Mìdia Ninja, les journalistes du côté du peuple
Propre aux affrontements de rue de juin dernier, voilà qu'émerge Mìdia Ninja, un collectif d'écrivains, photographes, vidéastes et citoyens dont la principale intention fut depuis le début celle de sensibiliser l'opinion publique, brésilienne ou non, sur ce qu'il se passait dans les rues de toutes les plus importantes villes du Brésil. Ce projet, né de pas grand-chose, est lié à la sphère des mouvements de gauche et au circuit du collectif Fora do Eixo (organisateurs de festivals de musique et d'événements culturels). Ce projet a réussi en très peu de temps à "recruter" près de deux mille collaborateurs réparti sur plus de 100 villes de l’État de Rio de Jainero prêts à n'importe quelle heure du jour et de la nuit pour raconter ce qu'il se passe dans les rue des principales villes du Brésil.
Bruno Torturra, l'un des leaders du collectif, explique comment Mìdia Ninja, grâce à laide des nouvelles technologie et d'instruments multimédias, se propose comme une "alternative au journalisme traditionnel", faisant du "aucune coupure, aucune censure" leur principale caractéristique. Rafael Vilella, photographe du collectif, souligne au contraire l'utilité du travail que le groupe cherche chaque jour à mettre en avant, c'est-à-dire "offrir au public une contre narration qui soit capable de montrer tout ce qui n'apparait pas dans les médias traditionnels".

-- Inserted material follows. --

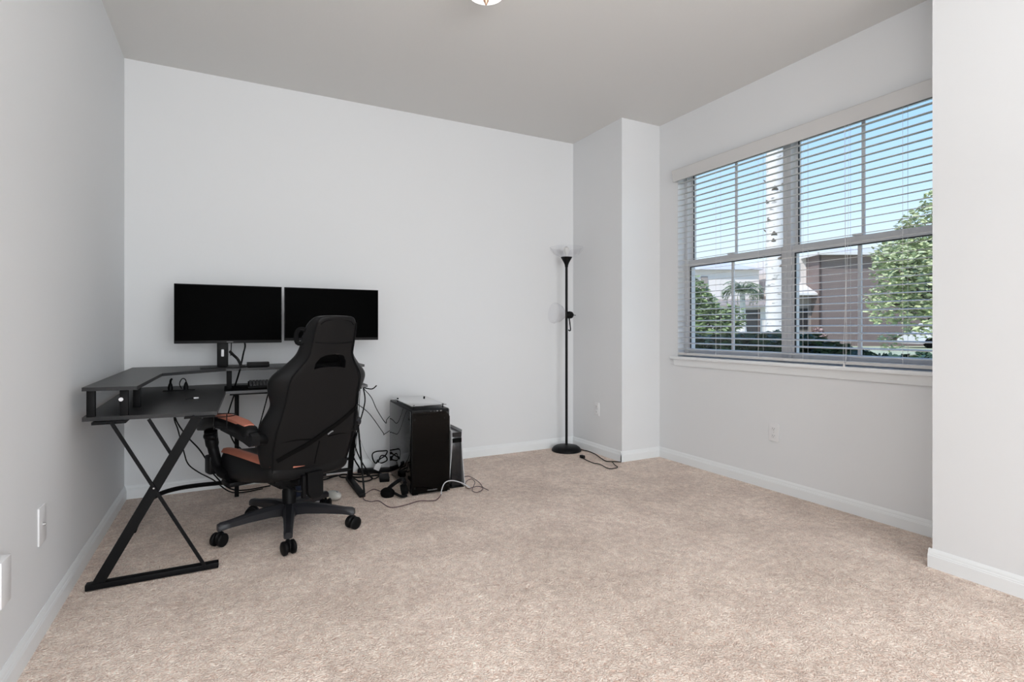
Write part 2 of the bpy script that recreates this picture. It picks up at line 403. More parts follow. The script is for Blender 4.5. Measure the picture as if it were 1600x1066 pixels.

Armés de smartphones, caméras et masques à gaz
S'appuyant sur les médias sociaux utilisés comme plate-forme principale, Mìdia Ninja a marqué dès le début une profonde rupture avec les médias traditionnels. Des centaines de photos et vidéos, souvent amateurs, téléchargées sur la page Facebook ou Tumblr, ont permis de sensibiliser l'opinion publique sur les raisons des manifestations, et ont également réussi à signaler et dénoncer divers abus commis par les forces de l'ordre. Grâce à une vidéo, les manifestants ont même réussi à démasquer un policier en civil qui avait jeté un cocktail Molotov durant une manifestation, enchaînant une violente contre réaction.
Parmi les balles en caoutchouc perdues, les lacrymogènes, les pierres et les fragments de grenades, les nouveaux journalistes d'action version 2.0, armés de smartphones, caméras et masques à gaz ont réussi ces derniers mois à raconter ce qu'il se passait dans les rues d'une nation au sein de laquelle le contraste entre luxe et pauvreté s'est toujours et se fait toujours plus grand. Les airs de fête d'il y a 7 ans, quand la compétition fut décernée à la nation du foot par excellence, ont rapidement laissé le pas à ceux de la frustration et de la colère de la part d'une population de plus en plus pauvre face aux autorités. Sur les 200 millions de citoyens brésiliens, aujourd'hui seulement 50% se sont déclaré heureux d’accueillir la plus importante compétition de football de la planète. Les autres, on les retrouvera probablement dans les rues, manifestant poings levés contre les injustices et contre la pauvreté toujours plus opprimante. En attendant, nous autres, les occidentaux, nous serrons trop occupés à jouer les supporters pour nos pays bien aimés. Mais entre deux parties, jeter un œil sur le site de Mìdia Ninja ne vous coûtera rien et cela pourrait nous aider à nous rappeler que nous faisons tous partie de la même famille humaine.